Required task:
It is required that the lines from the top of the listing through the line with "return (f(r), f(g), f(b), 1)" be reproduced exactly, excluding pictures.

======== Data lines

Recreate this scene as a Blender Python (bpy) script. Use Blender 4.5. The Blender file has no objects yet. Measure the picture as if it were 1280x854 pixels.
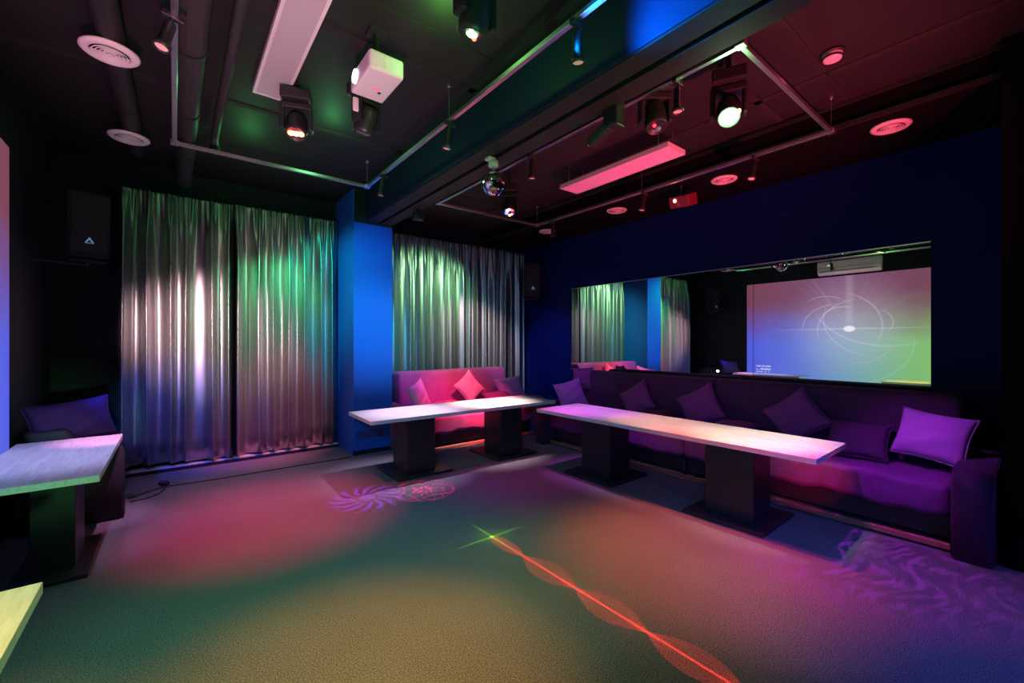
import bpy, bmesh, math, random
from mathutils import Vector, Matrix
random.seed(4)
PI = math.pi
sc = bpy.context.scene
COL = sc.collection
EYE = 1.55                                   # eye height above the floor


# ------------------------------------------------------------------ helpers
def lin(r, g, b):
    f = lambda c: (c/255/12.92) if c/255 <= .04045 else ((c/255+.055)/1.055)**2.4
    return (f(r), f(g), f(b), 1)


def mat(name, col, rough=.6, metal=0.0, spec=.5, bump=0, bscale=80, var=0, vscale=6, emit=None, estr=0, sheen=0, stretch=None, coat=0):
    m = bpy.data.materials.new(name)
    m.use_nodes = True
    nt = m.node_tree
    p = nt.nodes['Principled BSDF']
    p.inputs['Base Color'].default_value = (*col[:3], 1)
    p.inputs['Roughness'].default_value = rough
    p.inputs['Metallic'].default_value = metal
    p.inputs['Specular IOR Level'].default_value = spec
    p.inputs['Sheen Weight'].default_value = sheen
    p.inputs['Coat Weight'].default_value = coat
    if emit:
        p.inputs['Emission Color'].default_value = (*emit[:3], 1)
        p.inputs['Emission Strength'].default_value = estr
        m.cycles.emission_sampling = 'NONE'
    if bump or var:
        tc = nt.nodes.new('ShaderNodeTexCoord')
        mp = nt.nodes.new('ShaderNodeMapping')
        nt.links.new(tc.outputs['Object'], mp.inputs['Vector'])
        if stretch:
            mp.inputs['Scale'].default_value = stretch
    if var:
        n = nt.nodes.new('ShaderNodeTexNoise')
        n.inputs['Scale'].default_value = vscale
        n.inputs['Detail'].default_value = 5
        nt.links.new(mp.outputs[0], n.inputs['Vector'])
        r = nt.nodes.new('ShaderNodeValToRGB')
        r.color_ramp.elements[0].position = .3
        r.color_ramp.elements[1].position = .7
        r.color_ramp.elements[0].color = (*[c*(1-var) for c in col[:3]], 1)
        r.color_ramp.elements[1].color = (*[min(1, c*(1+var)) for c in col[:3]], 1)
        nt.links.new(n.outputs['Fac'], r.inputs['Fac'])
        nt.links.new(r.outputs['Color'], p.inputs['Base Color'])
    if bump:
        n2 = nt.nodes.new('ShaderNodeTexNoise')
        n2.inputs['Scale'].default_value = bscale
        n2.inputs['Detail'].default_value = 3
        nt.links.new(mp.outputs[0], n2.inputs['Vector'])
        b = nt.nodes.new('ShaderNodeBump')
        b.inputs['Strength'].default_value = bump
        b.inputs['Distance'].default_value = .01
        nt.links.new(n2.outputs['Fac'], b.inputs['Height'])
        nt.links.new(b.outputs['Normal'], p.inputs['Normal'])
    return m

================

Response below:
Recreate this scene as a Blender Python (bpy) script. Use Blender 4.5. The Blender file has no objects yet. Measure the picture as if it were 1280x854 pixels.
import bpy, bmesh, math, random
from mathutils import Vector, Matrix
random.seed(4)
PI = math.pi
sc = bpy.context.scene
COL = sc.collection
EYE = 1.55                                   # eye height above the floor


# ------------------------------------------------------------------ helpers
def lin(r, g, b):
    f = lambda c: (c/255/12.92) if c/255 <= .04045 else ((c/255+.055)/1.055)**2.4
    return (f(r), f(g), f(b), 1)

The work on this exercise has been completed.